Monday, 9 September 2013

St. Kevin and the blackbird



St Kevin was known as a lover of nature. Legend has it that one day Kevin was praying with his arms outstretched in his cell in Glendalough. His cell was so small that his hands reached out the windows. As he was praying, a blackbird came and nestled in his open hand. The blackbird built a nest and laid her eggs. St. Kevin decided he wouldn't move his arms until the egg had hatched and the chick flown away. Like all simple stories, many meanings have been taken from this legend. Is it about endurance? Finding love in a hard place? Nurture despite hardship? Kindness?

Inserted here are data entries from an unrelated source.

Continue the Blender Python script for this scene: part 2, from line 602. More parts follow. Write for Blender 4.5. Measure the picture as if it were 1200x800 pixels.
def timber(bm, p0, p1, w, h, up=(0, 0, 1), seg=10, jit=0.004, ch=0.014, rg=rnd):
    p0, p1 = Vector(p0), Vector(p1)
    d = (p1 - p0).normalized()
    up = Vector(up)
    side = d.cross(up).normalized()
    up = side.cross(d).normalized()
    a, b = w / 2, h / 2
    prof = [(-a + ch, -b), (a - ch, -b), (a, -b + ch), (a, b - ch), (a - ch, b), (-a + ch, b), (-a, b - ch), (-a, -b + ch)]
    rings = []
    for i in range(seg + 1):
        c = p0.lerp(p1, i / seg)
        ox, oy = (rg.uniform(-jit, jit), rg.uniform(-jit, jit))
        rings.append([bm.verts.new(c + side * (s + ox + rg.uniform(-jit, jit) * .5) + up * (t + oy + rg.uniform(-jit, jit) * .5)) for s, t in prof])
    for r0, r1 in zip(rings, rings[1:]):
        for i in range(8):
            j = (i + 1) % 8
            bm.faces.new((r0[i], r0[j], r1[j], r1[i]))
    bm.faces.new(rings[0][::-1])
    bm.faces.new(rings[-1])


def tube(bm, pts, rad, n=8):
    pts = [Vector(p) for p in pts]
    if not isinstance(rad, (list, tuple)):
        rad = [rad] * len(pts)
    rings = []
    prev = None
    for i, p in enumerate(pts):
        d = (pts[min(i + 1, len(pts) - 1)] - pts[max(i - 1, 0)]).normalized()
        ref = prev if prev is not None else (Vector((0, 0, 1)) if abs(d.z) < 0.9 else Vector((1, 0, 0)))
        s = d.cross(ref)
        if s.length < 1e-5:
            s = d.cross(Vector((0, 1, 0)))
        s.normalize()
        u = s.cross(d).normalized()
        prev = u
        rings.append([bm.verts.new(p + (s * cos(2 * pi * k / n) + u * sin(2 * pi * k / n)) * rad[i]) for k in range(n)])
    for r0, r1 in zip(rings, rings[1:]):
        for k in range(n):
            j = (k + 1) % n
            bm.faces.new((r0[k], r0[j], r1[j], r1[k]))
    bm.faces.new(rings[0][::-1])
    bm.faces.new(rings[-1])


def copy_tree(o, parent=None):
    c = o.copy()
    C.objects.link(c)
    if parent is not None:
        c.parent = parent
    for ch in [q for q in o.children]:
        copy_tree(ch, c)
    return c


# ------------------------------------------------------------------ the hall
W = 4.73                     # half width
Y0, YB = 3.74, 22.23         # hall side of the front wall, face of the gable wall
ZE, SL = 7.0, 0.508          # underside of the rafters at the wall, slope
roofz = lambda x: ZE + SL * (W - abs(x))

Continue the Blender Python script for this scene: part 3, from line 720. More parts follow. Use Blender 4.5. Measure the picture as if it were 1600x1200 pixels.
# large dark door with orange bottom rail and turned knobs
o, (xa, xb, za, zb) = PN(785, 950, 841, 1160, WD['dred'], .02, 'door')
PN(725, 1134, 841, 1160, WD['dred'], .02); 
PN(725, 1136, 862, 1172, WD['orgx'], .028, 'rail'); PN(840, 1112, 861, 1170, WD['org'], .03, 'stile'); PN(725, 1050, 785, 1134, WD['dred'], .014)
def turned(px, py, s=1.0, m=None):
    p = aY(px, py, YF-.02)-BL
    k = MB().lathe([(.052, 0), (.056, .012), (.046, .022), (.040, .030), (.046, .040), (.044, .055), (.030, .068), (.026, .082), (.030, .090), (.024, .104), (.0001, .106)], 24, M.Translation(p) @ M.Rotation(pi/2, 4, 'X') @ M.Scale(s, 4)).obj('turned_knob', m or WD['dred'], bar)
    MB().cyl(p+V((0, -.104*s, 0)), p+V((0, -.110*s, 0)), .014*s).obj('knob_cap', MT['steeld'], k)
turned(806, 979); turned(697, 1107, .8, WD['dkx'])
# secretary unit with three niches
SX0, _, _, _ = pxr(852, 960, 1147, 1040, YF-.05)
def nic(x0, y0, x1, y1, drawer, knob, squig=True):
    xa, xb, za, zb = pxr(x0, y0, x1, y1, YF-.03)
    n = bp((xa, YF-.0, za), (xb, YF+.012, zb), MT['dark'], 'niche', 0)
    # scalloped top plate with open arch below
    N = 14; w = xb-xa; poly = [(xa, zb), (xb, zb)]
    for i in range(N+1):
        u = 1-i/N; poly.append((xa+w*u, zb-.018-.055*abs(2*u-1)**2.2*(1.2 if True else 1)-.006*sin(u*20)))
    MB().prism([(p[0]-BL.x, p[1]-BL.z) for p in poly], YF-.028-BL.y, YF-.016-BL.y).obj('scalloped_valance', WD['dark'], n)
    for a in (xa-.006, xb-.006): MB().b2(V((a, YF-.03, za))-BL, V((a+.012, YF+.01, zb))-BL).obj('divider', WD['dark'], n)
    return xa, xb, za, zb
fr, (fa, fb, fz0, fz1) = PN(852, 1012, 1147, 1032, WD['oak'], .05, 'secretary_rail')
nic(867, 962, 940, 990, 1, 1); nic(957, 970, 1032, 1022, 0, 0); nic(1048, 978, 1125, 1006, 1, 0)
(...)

The Irish poet,   Seamus Heaney, who died last Friday wrote a poem that describes it better:


And then there was St Kevin and the blackbird.
The saint is kneeling, arms stretched out, inside
His cell, but the cell is narrow, so

One turned-up palm is out the window, stiff
As a crossbeam, when a blackbird lands
And lays in it and settles down to nest.

Kevin feels the warm eggs, the small breast, the tucked
Neat head and claws and, finding himself linked
Into the network of eternal life,

Is moved to pity: now he must hold his hand
Like a branch out in the sun and rain for weeks
Until the young are hatched and fledged and flown.

*

And since the whole thing's imagined anyhow,
Imagine being Kevin. Which is he:
Self-forgetful or in agony all the time

From the neck on out down through his hurting forearms?
Are his fingers sleeping? Does he still feel his knees?
Or has the shut-eyed blank of underearth

Crept up through him? Is there distance in his head?
Alone and mirrored clear in love's deep river,
'To labour and not to seek reward,' he prays,

A prayer his body makes entirely
For he has forgotten self, forgotten bid
And on the riverbank forgotten the river's name.